Where a targeted examination warrant is unnecessary the Interception Code of Practice provides for corresponding authorisations and safeguards by a senior official outside the intercepting agency.

Where a communication intercepted under a bulk warrant is retained following examination and it contains confidential journalistic material, the Investigatory Powers Commissioner must be informed as soon as reasonably practicable.

Unlike RIPA, S.2 of the IP Act contains a general provision requiring public authorities to have regard to the particular sensitivity of any information, including confidential journalistic material and the identity of a journalist’s source.

Whilst these provisions are an improvement on RIPA, it will be open to debate whether they are sufficient, particularly since the specific safeguards relate to arrangements for handling, retention, use and destruction of the communications rather than to search and selection.

Bulk communications data acquisition
The IP Act introduces a new bulk communications data acquisition warrant to replace S.94 of the Telecommunications Act 1994. S.94 was not considered in the BBW case.  The IP Act bulk power contains no provisions specifically protecting journalistic privilege. The Code of Practice expands on the general provisions in S.2 of the Act. 

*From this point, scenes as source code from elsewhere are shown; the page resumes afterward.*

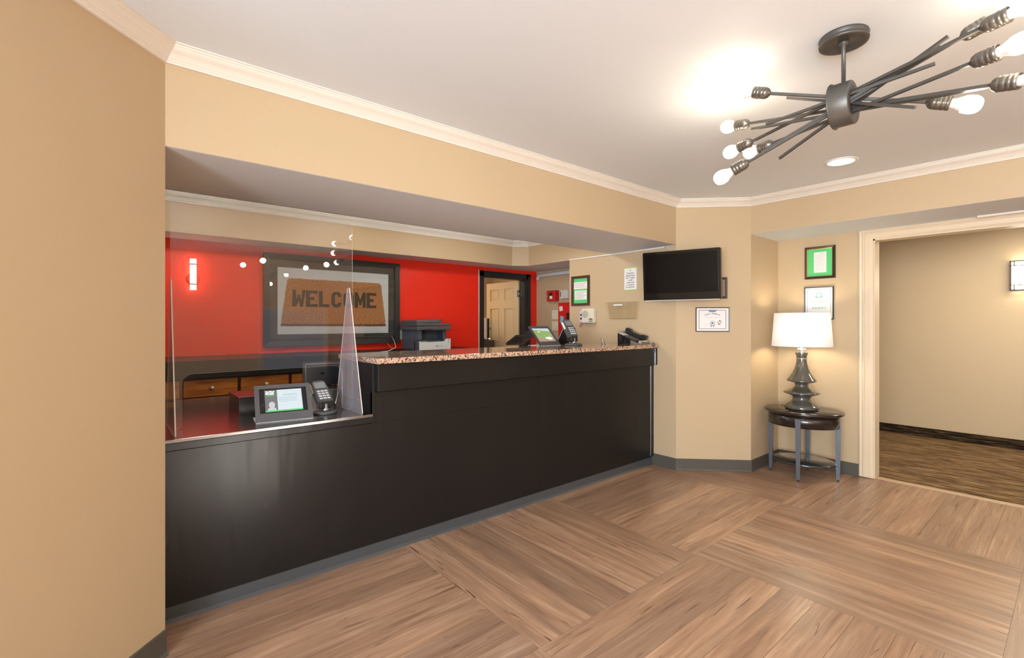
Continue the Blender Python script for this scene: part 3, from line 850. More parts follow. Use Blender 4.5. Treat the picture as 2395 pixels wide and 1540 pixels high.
# ------------------------------------------------------------------ devices
def tablet_stand(name, label, T, kind, lean, h):
    t = thing(name, label, 'tablet', T)
    w = .276
    F = M.Rotation(rad(lean), 4, 'X')            # local: x right, y up the face, z out of the face
    F = M.Translation((0, 0, .004)) @ F
    mb = MB(); mb.box((-w / 2, .0, 0), (w / 2, .17, .004), bev=.0015); mb.done('base_plate', LGREY, t, M.Translation((0, 0, 0)))
    ho = [(-w / 2 + .022, .048), (w / 2 - .022, .048), (w / 2 - .022, h - .022), (-w / 2 + .022, h - .022)]
    oo = [(-w / 2, 0), (w / 2, 0), (w / 2, h), (-w / 2, h)]
    mb = MB()
    for k in range(4):
        q = [oo[k], oo[(k + 1) % 4], ho[(k + 1) % 4], ho[k]]
        mb.prism(q, -.013, 0)
    mb.box((-w / 2, 0, -.013), (w / 2, h, -.010))
    mb.done('bezel', MGREY if kind == 1 else DGREY, t, F)
    mb = MB(); mb.box((-w / 2 + .022, .048, -.010), (w / 2 - .022, h - .022, -.004)); sc_ = mb.done('tablet_screen', BLACKG, t, F)
    zz = -.0037
    if kind == 1:
        ax, bx, ay, by = -.090, .092, .056, h - .030
        mb = MB(); mb.box((-.030, ay, zz), (bx, by, zz + .0004)); mb.done('display_page', SCRW, sc_)
        mb = MB(); mb.box((ax, ay, zz), (-.030, by, zz + .0004)); mb.done('display_side', SCRD, sc_)
        mb = MB(); mb.box((ax, ay, zz + .0004), (bx, ay + .008, zz + .0008)); mb.done('display_bar', SCRG, sc_)
        text('screen_text', 'Verified', .0135, SCRW2, sc_, -.086, by - .010, zz + .0008, 'LEFT', .0004)
        text('screen_text', 'lifestyle', .0135, SCRW2, sc_, -.086, by - .021, zz + .0008, 'LEFT', .0004)
        text('screen_text', 'Choose', .0125, SCRG, sc_, -.084, by - .031, zz + .0008, 'LEFT', .0004)
        text('screen_text', 'easy friendly fun', .0105, SCRT, sc_, .034, by - .032, zz + .0008, 'CENTER', .0002)
        for k in range(4):
            mb = MB(); mb.box((-.024, by - .048 - k * .008, zz + .0004), (.07 - (k % 2) * .01, by - .0465 - k * .008, zz + .0006)); mb.done('text_line', SCRT, sc_)
        mb = MB(); mb.prism([(-.052 + .010 * cos(2 * pi * k / 10 + pi / 2) * (1 if k % 2 == 0 else .55), by - .022 + .010 * sin(2 * pi * k / 10 + pi / 2) * (1 if k % 2 == 0 else .55)) for k in range(10)], zz + .0004, zz + .0008); mb.done('star_mark', SCRG, sc_)
        mb = MB(); mb.prism([(-.058 + .015 * cos(2 * pi * k / 20), ay + .040 + .019 * sin(2 * pi * k / 20)) for k in range(20)], zz + .0004, zz + .0008)
        mb.prism([(-.080, ay + .008), (-.036, ay + .008), (-.040, ay + .020), (-.050, ay + .026), (-.066, ay + .026), (-.076, ay + .020)], zz + .0004, zz + .0007)
        mb.done('display_portrait', SCRK, sc_)
        mb = MB(); mb.lathe([(.004, 0), (.0055, 0), (.0055, .0004), (.004, .0004)], 20, caps='ring', T= M.Translation((-.103, .10, zz))); mb.done('home_button', DGREY, sc_)
    else:
        ax, bx, ay, by = -.112, .112, .052, h - .026
        mb = MB(); mb.box((ax, ay, zz), (bx, by, zz + .0003)); mb.done('display_photo', mat('lit_photo_brown', (.3, .22, .16), .15, emit=(.34, .27, .21), es=.6), sc_)
        mb = MB(); mb.prism([(ax, ay + .055), (bx - .02, ay + .04), (bx, by), (ax, by)], zz + .0003, zz + .0005); mb.done('display_photo', mat('lit_photo_green', (.2, .32, .12), .15, emit=(.22, .36, .12), es=.6), sc_)
        mb = MB(); mb.prism([(ax, by - .018), (bx, by - .04), (bx, by), (ax, by)], zz + .0005, zz + .0007); mb.done('display_photo', SCRW, sc_)
        mb = MB(); mb.prism([(-.01, ay + .04), (.05, ay + .02), (bx - .02, ay + .03), (.06, ay + .055), (.0, ay + .05)], zz + .0006, zz + .0008); mb.done('display_photo', SCRW2, sc_)
        mb = MB(); mb.prism([(-.06, by - .045), (-.035, by - .052), (-.03, by - .042), (-.055, by - .036)], zz + .0006, zz + .0008); mb.done('display_photo', SCRW2, sc_)
    return t


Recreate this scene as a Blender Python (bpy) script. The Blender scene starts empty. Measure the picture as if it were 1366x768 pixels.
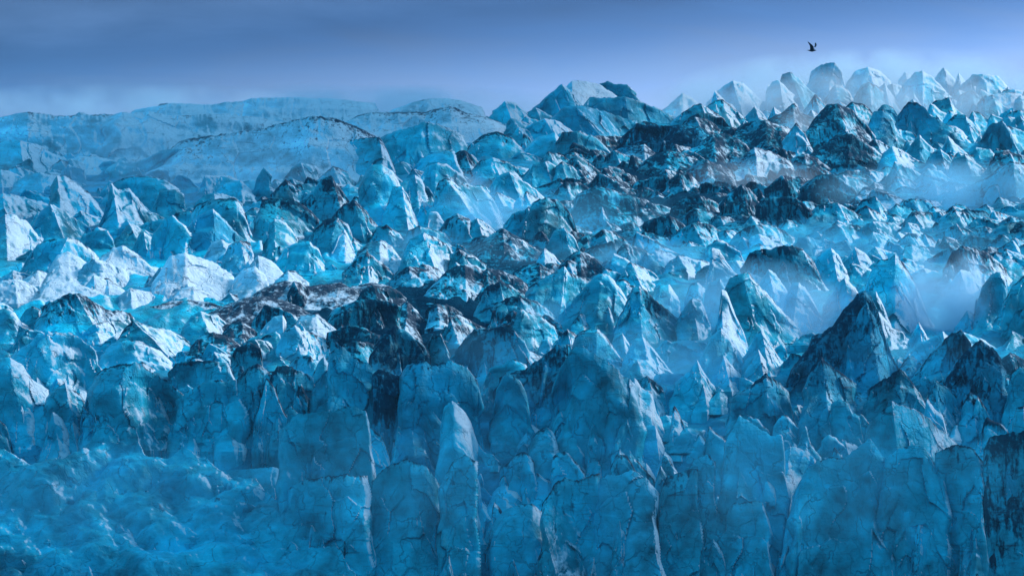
import bpy, bmesh, math, random
import numpy as np

S = bpy.context.scene
COL = S.collection
# ------------------------------------------------------------------ camera
F_PX, CX, CY, Y_HOR = 6498.0, 683.0, 384.0, 150.0          # a 12 degree lens on a 1366 x 768 frame, looking 2 degrees down
PITCH = math.atan((CY - Y_HOR) / F_PX)
cam_data = bpy.data.cameras.new("camera")
cam = bpy.data.objects.new("camera", cam_data)
COL.objects.link(cam)
S.camera = cam
cam.location = (0, 0, 0)
cam.rotation_euler = (math.radians(90) - PITCH, 0, 0)
cam_data.sensor_width = 36
cam_data.lens = 36 * F_PX / 1366
cam_data.clip_start, cam_data.clip_end = 1, 20000

# ------------------------------------------------------------------ world, sun, exposure
S.view_settings.view_transform = 'Standard'
S.view_settings.look = 'None'
S.view_settings.exposure = 0.35
S.view_settings.gamma = 1
S.view_settings.use_curve_mapping = False
S.render.engine = 'CYCLES'
S.cycles.use_denoising = True
S.cycles.volume_bounces = 4
S.cycles.max_bounces = 6
S.cycles.diffuse_bounces = 3
S.cycles.volume_step_rate = 2.0
S.cycles.volume_max_steps = 128

SUN_EL, SUN_AZ = math.radians(31), math.radians(62)         # azimuth clockwise from the view direction: from the right, a little behind the ice


def nd(nt, kind, **kw):
    n = nt.nodes.new(kind)
    for k, v in kw.items():
        if k.startswith('i_'):
            n.inputs[k[2:].replace('_', ' ')].default_value = v
        else:
            setattr(n, k, v)
    return n


def math_node(nt, op, a, b=None, clamp=False):
    n = nt.nodes.new('ShaderNodeMath')
    n.operation = op
    n.use_clamp = clamp
    for i, x in enumerate((a, b)):
        if x is None:
            continue
        if isinstance(x, (int, float)):
            n.inputs[i].default_value = x
        else:
            nt.links.new(x, n.inputs[i])
    return n.outputs[0]


def ramp(nt, fac, stops, interp='LINEAR'):
    n = nt.nodes.new('ShaderNodeValToRGB')
    cr = n.color_ramp
    cr.interpolation = interp
    while len(cr.elements) < len(stops):
        cr.elements.new(0.5)
    for e, (p, c) in zip(cr.elements, stops):
        e.position = p
        e.color = (*c, 1) if len(c) == 3 else c
    if fac is not None:
        nt.links.new(fac, n.inputs[0])
    return n.outputs[0]


def mixc(nt, fac, a, b, blend='MIX'):
    n = nt.nodes.new('ShaderNodeMix')
    n.data_type = 'RGBA'
    n.blend_type = blend
    n.clamp_factor = True
    for i, x in ((0, fac), (6, a), (7, b)):
        if isinstance(x, (int, float)):
            n.inputs[i].default_value = x
        elif isinstance(x, tuple):
            n.inputs[i].default_value = (*x, 1)
        else:
            nt.links.new(x, n.inputs[i])
    return n.outputs[2]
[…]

Ordinary communications data acquisition
The RIPA Code of Practice required an application to a judge under PACE 1984 where the purpose of the application was to determine a source. The Strasbourg court criticised this on the basis that it did not apply in every case where there was a request for the communications data of a journalist, or where such collateral intrusion was likely.

The IP Act contains a specific provision requiring a public authority to seek the approval of the Investigatory Powers Commissioner to obtain communications data for the purpose of identifying or confirming a source of journalistic information. This provision appears to suffer the same narrowness of scope criticised by the Strasbourg Court.